I’ve done you wrong;

He’s not kidding. He has done Laertes wrong. Like – there’s not even a question. He has unquestionably behaved badly.

Sometimes characters do things that could be justified from some other perspective – like, sure, I broke your sister’s heart but it was for the greater good or whatever.

In this case, he behaved like an ass at Ophelia’s grave and that would SEEM to be what he’s apologizing for – being a self-important narcissistic selfish ass – but he has ALSO killed this guy’s dad in a kind of ignoble manner – which is probably the worse sin. They both know that. And maybe they are pretending to talk about the grave leaping when they are, in fact, talking about the murdering.

Give me your pardon, sir.

It’s interesting how demanding this is. He doesn’t ASK for Laertes’ pardon, he expects it. He’s using the imperative. It’s almost an order or demand. He doesn’t say “Please” – he doesn’t qualify this request in any way.

He asks for a pardon the way a lot of people order coffee. “Give me a cappuccino.”

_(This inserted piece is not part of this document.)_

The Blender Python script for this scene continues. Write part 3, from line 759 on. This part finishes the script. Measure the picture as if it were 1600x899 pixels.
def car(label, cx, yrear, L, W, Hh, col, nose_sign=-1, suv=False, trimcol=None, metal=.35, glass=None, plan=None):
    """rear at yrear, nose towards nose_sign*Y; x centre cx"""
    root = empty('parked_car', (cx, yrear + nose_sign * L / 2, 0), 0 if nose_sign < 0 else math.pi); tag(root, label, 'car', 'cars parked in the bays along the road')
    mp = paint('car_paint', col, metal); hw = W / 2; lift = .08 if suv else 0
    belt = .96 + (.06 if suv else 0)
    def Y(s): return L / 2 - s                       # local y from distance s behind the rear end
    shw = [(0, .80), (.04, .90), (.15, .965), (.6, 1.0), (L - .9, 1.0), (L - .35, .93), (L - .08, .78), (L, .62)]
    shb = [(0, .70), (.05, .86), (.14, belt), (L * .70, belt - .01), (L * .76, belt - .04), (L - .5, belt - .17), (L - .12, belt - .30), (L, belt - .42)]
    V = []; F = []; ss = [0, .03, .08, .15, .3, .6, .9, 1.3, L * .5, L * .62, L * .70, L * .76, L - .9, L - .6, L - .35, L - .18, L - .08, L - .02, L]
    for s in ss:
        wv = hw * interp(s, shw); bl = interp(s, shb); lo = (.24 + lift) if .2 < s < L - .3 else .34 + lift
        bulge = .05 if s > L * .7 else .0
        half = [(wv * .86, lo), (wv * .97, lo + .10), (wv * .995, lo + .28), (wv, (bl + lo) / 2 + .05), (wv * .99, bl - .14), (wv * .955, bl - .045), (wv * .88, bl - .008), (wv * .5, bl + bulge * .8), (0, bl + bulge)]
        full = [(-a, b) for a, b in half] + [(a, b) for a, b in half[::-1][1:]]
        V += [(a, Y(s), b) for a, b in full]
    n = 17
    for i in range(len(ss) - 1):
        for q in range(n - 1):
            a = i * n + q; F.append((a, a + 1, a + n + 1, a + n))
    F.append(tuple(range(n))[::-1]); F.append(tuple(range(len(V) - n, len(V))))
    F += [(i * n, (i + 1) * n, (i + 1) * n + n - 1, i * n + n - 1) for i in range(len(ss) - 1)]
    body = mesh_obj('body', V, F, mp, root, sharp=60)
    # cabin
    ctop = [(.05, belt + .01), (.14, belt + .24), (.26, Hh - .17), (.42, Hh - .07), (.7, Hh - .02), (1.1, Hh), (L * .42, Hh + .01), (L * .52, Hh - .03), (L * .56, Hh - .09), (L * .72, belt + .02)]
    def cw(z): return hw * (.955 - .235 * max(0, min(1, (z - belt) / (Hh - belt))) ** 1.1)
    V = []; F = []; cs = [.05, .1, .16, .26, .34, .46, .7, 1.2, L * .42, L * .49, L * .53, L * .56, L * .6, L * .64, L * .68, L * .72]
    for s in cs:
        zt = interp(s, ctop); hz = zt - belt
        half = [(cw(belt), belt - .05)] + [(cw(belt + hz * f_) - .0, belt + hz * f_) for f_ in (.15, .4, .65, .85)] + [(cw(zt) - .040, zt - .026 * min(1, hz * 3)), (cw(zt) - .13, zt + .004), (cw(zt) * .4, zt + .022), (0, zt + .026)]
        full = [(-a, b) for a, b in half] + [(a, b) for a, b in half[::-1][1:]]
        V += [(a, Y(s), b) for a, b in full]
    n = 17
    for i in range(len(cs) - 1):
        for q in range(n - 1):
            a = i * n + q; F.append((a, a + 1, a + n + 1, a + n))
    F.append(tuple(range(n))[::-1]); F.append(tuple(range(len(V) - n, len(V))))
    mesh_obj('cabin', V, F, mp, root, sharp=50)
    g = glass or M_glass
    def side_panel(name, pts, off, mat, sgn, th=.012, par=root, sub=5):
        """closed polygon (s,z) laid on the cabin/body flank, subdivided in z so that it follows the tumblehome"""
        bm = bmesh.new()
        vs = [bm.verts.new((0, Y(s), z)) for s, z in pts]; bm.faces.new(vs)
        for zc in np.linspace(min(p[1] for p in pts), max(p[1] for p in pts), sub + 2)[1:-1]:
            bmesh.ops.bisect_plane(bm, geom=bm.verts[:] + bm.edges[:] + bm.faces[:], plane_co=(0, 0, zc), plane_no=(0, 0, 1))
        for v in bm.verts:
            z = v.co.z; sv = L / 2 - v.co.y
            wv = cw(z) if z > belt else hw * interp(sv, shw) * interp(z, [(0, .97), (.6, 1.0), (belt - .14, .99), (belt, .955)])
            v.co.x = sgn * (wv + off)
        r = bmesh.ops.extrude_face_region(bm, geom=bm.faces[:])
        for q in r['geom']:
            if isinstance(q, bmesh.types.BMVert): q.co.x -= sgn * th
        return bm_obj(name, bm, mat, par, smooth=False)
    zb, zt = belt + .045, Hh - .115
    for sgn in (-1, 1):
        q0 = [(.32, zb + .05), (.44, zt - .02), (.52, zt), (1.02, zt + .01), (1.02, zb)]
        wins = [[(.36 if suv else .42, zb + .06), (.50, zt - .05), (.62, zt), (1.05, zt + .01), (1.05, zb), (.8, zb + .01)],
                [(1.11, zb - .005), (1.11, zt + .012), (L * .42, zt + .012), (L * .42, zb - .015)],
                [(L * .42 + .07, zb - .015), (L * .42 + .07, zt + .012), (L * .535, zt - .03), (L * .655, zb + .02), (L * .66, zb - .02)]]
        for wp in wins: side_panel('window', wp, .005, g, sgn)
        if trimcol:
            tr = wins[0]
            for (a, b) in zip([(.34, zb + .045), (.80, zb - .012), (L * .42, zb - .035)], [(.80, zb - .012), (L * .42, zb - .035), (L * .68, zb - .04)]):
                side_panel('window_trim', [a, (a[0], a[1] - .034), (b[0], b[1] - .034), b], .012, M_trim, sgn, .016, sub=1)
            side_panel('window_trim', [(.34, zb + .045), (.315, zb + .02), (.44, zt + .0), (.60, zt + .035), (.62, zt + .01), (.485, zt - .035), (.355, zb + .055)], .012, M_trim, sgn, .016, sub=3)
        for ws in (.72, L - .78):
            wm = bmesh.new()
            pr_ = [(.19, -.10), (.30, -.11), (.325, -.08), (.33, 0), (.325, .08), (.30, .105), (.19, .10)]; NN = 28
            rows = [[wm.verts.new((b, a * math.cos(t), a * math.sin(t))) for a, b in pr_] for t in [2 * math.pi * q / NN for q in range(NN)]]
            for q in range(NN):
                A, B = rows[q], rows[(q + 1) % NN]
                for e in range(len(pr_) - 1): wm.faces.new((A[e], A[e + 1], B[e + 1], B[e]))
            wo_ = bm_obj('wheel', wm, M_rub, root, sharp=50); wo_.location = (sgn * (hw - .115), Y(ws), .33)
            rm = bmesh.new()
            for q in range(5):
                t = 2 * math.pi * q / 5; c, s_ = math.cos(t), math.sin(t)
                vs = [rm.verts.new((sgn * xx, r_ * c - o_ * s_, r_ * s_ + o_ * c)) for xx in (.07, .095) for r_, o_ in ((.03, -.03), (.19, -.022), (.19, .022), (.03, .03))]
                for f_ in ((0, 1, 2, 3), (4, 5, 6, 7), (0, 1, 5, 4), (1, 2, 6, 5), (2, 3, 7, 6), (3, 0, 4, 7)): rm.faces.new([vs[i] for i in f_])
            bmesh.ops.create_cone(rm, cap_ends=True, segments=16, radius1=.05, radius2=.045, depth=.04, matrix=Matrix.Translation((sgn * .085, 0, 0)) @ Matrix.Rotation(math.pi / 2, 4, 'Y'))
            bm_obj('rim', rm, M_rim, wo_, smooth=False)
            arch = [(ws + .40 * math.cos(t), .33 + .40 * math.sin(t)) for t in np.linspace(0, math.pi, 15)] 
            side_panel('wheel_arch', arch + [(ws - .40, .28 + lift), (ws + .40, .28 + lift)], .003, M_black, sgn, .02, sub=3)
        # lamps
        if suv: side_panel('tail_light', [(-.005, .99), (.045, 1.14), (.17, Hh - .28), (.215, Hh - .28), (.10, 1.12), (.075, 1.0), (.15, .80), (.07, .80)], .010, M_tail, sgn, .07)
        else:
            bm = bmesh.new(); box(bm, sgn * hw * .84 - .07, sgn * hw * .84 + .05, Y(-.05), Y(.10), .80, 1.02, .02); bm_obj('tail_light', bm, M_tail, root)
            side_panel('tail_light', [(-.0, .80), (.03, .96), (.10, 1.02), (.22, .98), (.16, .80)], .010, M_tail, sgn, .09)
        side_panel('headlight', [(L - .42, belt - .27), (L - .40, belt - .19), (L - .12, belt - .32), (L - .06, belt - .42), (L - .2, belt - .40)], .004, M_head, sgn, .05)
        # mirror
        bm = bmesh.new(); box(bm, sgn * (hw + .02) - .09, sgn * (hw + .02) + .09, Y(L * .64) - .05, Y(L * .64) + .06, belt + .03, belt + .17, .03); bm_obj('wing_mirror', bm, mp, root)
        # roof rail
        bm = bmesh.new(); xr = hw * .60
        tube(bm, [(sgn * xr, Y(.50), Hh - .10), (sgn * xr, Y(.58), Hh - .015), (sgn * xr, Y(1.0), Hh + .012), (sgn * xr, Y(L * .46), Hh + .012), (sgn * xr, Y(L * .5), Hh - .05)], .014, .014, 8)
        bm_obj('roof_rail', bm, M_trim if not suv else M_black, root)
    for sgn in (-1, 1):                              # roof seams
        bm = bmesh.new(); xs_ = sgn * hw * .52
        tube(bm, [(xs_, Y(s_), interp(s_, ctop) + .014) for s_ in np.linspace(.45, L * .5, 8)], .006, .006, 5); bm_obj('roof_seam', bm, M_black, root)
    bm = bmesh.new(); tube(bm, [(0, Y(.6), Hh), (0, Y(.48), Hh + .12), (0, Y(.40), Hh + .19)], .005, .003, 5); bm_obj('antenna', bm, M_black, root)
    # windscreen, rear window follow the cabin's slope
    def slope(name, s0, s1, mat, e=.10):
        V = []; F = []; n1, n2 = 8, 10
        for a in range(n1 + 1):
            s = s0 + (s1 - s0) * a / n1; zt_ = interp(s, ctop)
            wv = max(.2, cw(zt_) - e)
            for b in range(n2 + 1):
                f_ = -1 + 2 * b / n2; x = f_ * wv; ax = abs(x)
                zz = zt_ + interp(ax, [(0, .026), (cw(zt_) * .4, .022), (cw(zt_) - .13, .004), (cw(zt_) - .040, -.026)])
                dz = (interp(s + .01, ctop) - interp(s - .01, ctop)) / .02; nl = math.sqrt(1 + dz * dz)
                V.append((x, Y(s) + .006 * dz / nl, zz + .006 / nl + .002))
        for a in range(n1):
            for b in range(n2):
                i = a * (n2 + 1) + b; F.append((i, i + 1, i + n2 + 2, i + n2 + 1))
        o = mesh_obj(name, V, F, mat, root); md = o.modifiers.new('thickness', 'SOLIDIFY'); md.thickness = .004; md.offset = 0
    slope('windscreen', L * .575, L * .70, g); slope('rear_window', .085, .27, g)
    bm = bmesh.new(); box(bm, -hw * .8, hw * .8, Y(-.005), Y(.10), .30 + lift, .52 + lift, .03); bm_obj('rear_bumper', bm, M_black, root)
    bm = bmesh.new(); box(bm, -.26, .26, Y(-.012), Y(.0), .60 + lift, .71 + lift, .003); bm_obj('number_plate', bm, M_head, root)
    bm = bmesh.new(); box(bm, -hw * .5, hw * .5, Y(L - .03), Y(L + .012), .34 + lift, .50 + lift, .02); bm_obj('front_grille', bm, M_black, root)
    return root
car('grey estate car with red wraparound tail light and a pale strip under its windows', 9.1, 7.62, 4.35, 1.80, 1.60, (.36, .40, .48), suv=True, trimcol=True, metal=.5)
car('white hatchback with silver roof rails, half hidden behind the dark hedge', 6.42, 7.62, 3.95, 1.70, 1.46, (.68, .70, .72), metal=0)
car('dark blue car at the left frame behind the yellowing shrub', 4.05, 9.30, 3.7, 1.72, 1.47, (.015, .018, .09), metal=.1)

But then, he is a Prince. He is not built to ask for things; he is built to command.
That he should want a pardon for himself is probably a bit of a hit for his princely status.

Let be.

This line tends to be said in a sort of philosophical manner, like zen, like “when I find myself in times of trouble – let it be,” sort of thing. But I wonder if it might be a little less static if before this line Horatio makes a move as if he’s going to go stop this nonsense, given how fatalistically Hamlet is talking. In that case, “Let be” is one final plea to keep Horatio from interfering, rather than a monkish philosopher king intoning wisdom with his legs crossed and his fingers in a yoga pose.

The readiness is all.

I could probably cobble together a whole personal manifesto from lines in Hamlet. But use all gently. The readiness is all.

I mean, Hamlet’s talking about readiness for death here – which is not what I mean when I think about this line, when I use it in a theatrical sense or a Feldenkrais sense. When I think of readiness as a value, it’s about potential, about the ability to move in whatever direction the art demands or that the body wants. A piece of theatre with a coiled up spring ready to be released is my favorite.

 I will watch a state of readiness for a good long while. It is much more interesting to me than something complete. The theatre that is a well oiled machine, a well-rehearsed execution, a flawless demonstration – none of that satisfies me. Readiness is what I want to see and then I want to see it released.

And in Hamlet’s case, the release is death. But it’s the readiness that is the play.

If it be now, ‘tis not to come, if it be not to come, it will be now; If it be not now, yet it will come.

In other words, we all gotta go sometime. And a lot of times, these lines sort of elide into only that sentiment – but there’s a development here that’s possible.

There can be optimism sprinkled in. As in: Listen, at least if I die now, I don’t have to worry about it coming later. If it’s not happening in the future, it’ll be now. And if it’s not now, it is definitely coming for me later. There’s something to work through – and I appreciate the sort of sestina quality of this line – circling around itself to say something both different and the same.

There’s a special providence in the fall of a sparrow.

Not having had any significant religious training, biblical references tend to sail right by me. This line, for example, was, to me, about Hamlet identifying with a small insignificant creature, that when it goes, is particularly special. But no…. really, this is a line about God’s will being God’s will – that even something as small as which sparrow falls out of a man’s hand is guided by God’s hand. And also – the bible goes on about these sparrows that the “you” is more valuable than a whole bunch of sparrows. Which is kind of weird, I think. And explains why Christians tend to have this whole superiority over nature thing.
In any case – this line is such a direct reference to the bible, there is no question. All these years I was thinking that Shakespeare is just using images and poetic language in the middle of this bit – this sudden out-of-the-blue image – but no, it’s more like a supporting biblical reference to a case he’s making.

Not a whit, we defy augury:

This is pretty much the same as Romeo’s line about defying you stars. It is a rejection of fate, of a pre-written future. And augury, apparently, comes from divination from the flight of birds. So – once the future might have been determined by which way a flock might have taken to the sky.

I defy you stars.

I defy you birds.

I defy you winds.

But it is such a kind of Gain-giving, as would perhaps trouble a woman.

And here’s a great example for why you might want to actually listen to women. Like – if this intuition you’re having, Hamlet, would trouble a woman – you might want to, um, trust it. A woman’s trouble might have kept you alive, you knucklehead. Misogyny kills men, too. Even in fiction. If men in these plays didn’t dismiss their own instincts, their own emotional truths, their own sense of the room, as woman stuff – if they didn’t dismiss their tears as woman-ish and such, they might survive all these tragedies.

Patriarchy makes the tragedy almost every single time.